Luscious, if you ask me. I have a thing for bright, bold book covers, so I’m thrilled about the red and the way the bracelet zings forward against the fabric background. I love the continuation of the distinctive, lyrical Trinculo font from the first two books in the series, too. Tim Green of faceoutstudio designed this cover, as he did the paperback of Birthmarked (Book 1) and the hardcover of Prized (Book 2).

Book 1
I believe a cover should invite a reader in visually, and create a vibrant initial impression upon which the novel expands. Ideally, the cover art and novel should not only match, but add to each other, so that by the time a reader has become wrapped up in the story, she also feels like she has been wrapped inside the cover. Forever after, the story and the cover art should be inextricably meshed.
In the case of Promised, I was still revising while we were designing the cover, and my editor and I discussed possible objects from the story that could serve as focal points, the way the ribbon and the monocle were visually appealing and symbolically resonant for the Birthmarked and Prized covers. My draft of Promised had a significant anklet and a blue ribbon worked into the sleeve of a dress, and as I pondered them more, I discovered they would work better combined into a bracelet.

Book 2
I came up with a description of a bracelet with many glowing bands and filigree, and my editor sent that along to faceout. When Tim Green sent back an image of a single band, with the exact glow and filigree I’d imagined, I was mesmerized. From then on, I adjusted the description in the book to match the bracelet, and that’s what is used on the cover.
It was satisfying and fascinating to collaborate on ideas for this cover. Normally, cover artists work from the text of a completed book to come up with their cover designs. In our case, the cover artist and I sent text and images back and forth, and I was able to work from the draft images of the cover to revise my novel. How cool is that?
In case you’re wondering, Promised is due out on October 2, 2012.
Gaia in Deutsch
I visited Germany with my husband in October, 2010, and when jetlag woke me in the middle of the night, I worked on revising Prized. Today the German version of the novel, Das Land der verlorenen Träume (The Land of Lost Dreams), is released in Germany. While I enjoyed visiting Cologne, Bonn, and Trier, what I liked most was the Mosel Valley, with its quaint villages and neighboring castles. I can hardly be the first tourist to say so.
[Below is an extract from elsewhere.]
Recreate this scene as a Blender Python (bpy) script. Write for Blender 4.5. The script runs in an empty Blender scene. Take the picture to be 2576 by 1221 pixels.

Happy American at Burg Eltz
I’m thankful that my first novel, Die Stadt der verschwundenen Kinder (The City of Missing Children), has been warmly received by readers in Germany, and I hope they enjoy the continuation of Gaia’s story.
Let me offer my thanks once more to Oliver Plaschka, my translator, for his painstaking work. My novel is much longer in German than it is English, so I fear it was a monstrous job.
Q. When Did You Start Writing?
A. Seventh grade. Didn’t everything start in seventh grade? I had no idea then which assignments might turn into habits or which habits would turn into life-long pursuits. If you had asked me, I might have told you I loved playing violin and drawing more than writing. True, I woke up early to read books before school, but I also enjoyed being in the school’s musicals. It was a big deal when our class had a roller skating party, and I proved a lot of math theorems, like the other seventh graders. I was often busy tending my two-year-old sister, whom I adored. We would sled until nightfall. Afterward, I might write a poem about the color of the snow, but I think everyone probably did.
I doubt there was any special clue then that ages later I’d be lying on my couch, writing books. It certainly didn’t occur to me to be a writer. Mr. Sanborn passed out a pile of gray-blue journals and told us to fill a certain number of pages weekly, and he checked. That was all. Yet when I filled my journal, he gave me another and I filled that one, too. I’d discovered something that mattered to me, something about telling secrets to myself, and over the years, writing and thinking became the same thing.
These days I have two journals, one by my bedside where I add a few lines about the day each night before I go to sleep, and one on my computer where I go off at length whenever the urge strikes. I seldom go back to read what I’ve written. That’s not the point. I write in my journal because, at the moment, it creates sense out of my world, and it invariable leaves me saner and more grounded than when I began. I like doing it.
It’s worth remembering that not all writing has to be directed toward a deadline. It need not all earn credit, meet a quota, or get driven into a chute like prep for the CAPT test our 10th graders will soon be facing. I’m all for paid writing–don’t misunderstand me–but I know full well that the wrong directions, secrets, and lies have value, too. Imagine if we all could write for fun. Oh, wait. We can.
The Shelves Paradox
Why do I have more books than can fit on my shelves? If I want to locate Fahrenheit 451, (which surely I must own), after I look through the main shelves in our library and living room, I also have to check the shelf in my upstairs office, the shelves in my son’s and daughter’s rooms, another bookshelf and three more boxes in the attic, and one box in the basement. Then I check my Kindle, too.
This is not a system. This is a happy meandering through my collection or a bothersome, fruitless task, depending on how urgently I want the book and whether I find it. Include the toss-up of whether I’ll still remember what I’m looking for by the time I find everything else, and it’s quite the party here.
We have a very nice public library in our town that accepts books for its book sales. Knowing this, I occasionally cull books from my shelves and drop them in a box in my closet until it gets too full, and then I move the books in shopping bags to my garage to let them attract leaves for a few weeks before I haul them off.
It tends to be raining each time I take books to the library. Don’t ask me why. Recall that bags disintegrate when wet. I try to scamper with my arms loaded, in a great hurry because my next errand invariably involves meeting someone at the airport or getting to the dump before it closes. It’s a soggy, immodest, pathetic business, especially when I end up pulling certain choice titles out of my donation pile because I can’t bear, after all, to let them go.
Naturally, I have started dreaming of more shelves, but I don’t know where to put them. I also yearn paradoxically for simplicity and self-restraint, as it would please me to have only my very favorite books ready to hand. I want more books, but I also want fewer books. I don’t see a solution, frankly. It is one of the great, unsolvable problems of our time.